Tapi, itu tidak mebuat kami takut untuk meluncur kebawah, walau
dingin dan tangan mulai membeku dan gwe mulai kasihan sama Wahid yang hanya
pakai celana pendek. Menahan dingin yang
menusuk dan jarak pandang yang
terbatas gwe tetap meluncur dengan motor yang tetap menyala. Tidak lupa lampu
utama dan lampu sen harus tetap hidup dan disetiap tikungan bel harus
dibunyikan. Takutnya barangkali ada kendaraan dari arah berlawanan yang
melintas dan kami tidak menyadari itu bisa sangat fatal, apalagi lokasi yang
jauh dari rumah sakit. Aduh.. amit-amit deh…
Semakin turun, kabut semakin tipis tapi gerimis semakin deras.

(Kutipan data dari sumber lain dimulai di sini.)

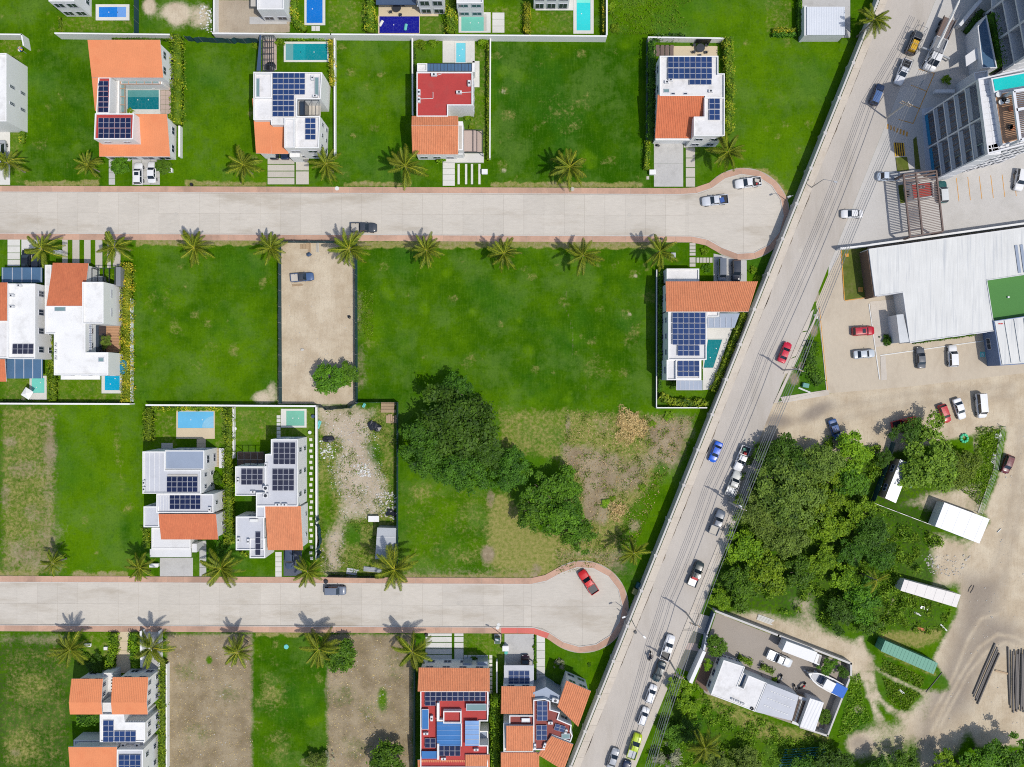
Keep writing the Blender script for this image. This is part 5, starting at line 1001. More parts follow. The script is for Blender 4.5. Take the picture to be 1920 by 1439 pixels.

Kami meluncur dengan cepat dan sampailah kami di Desa Jambu lalu berhenti
sejenak untuk mengisi bbm bekal kami tadi yang masih tersisa satu botol. Udaranya
pun kembali hangat, dan kami tidak semengigil seperti di gunung tadi. Habis turun
gunung dengan meluncur dengan cepat kami tiba di Pancoran tempat tinggal Ibu
gwe, gwe sempatkan makan cemilan, minum dan cuci muka sejenak, abis itu ganti
baju lalu lanjut ke DISPERINDAG dengan keadaan yang sangat capek.
Tiba di Disperindag ternyata class meetingnya sudah dimulai
sejak tadi, gwe pun duduk di bagian belakang, namun belum pemilihan model. Setelah
menunggu agak lama para designer dipanggil satu per satu guna memilih anggka di
toples. Anggka itu merupakan nomor dari model yang nantinya akan memperagakan
busana di event BBF. Dan akhirnya gwe memilih dan dapat model dari adik kelas
gwe sendiri Rizky, ditambah siswi dari Songgon yang bernama Lely.
Sungguh hari yang sangat melelahkan hari itu. Perjalanan
tanpa henti dari Banyuwangi ke Jember ke Bondowoso lalu ke Banyuwangi lagi.
Petualangan sehari yang seru banget dan pengen gwe ulangi lagi dengan planning yang
labih matang tentunya. Dan jangan lupa camera.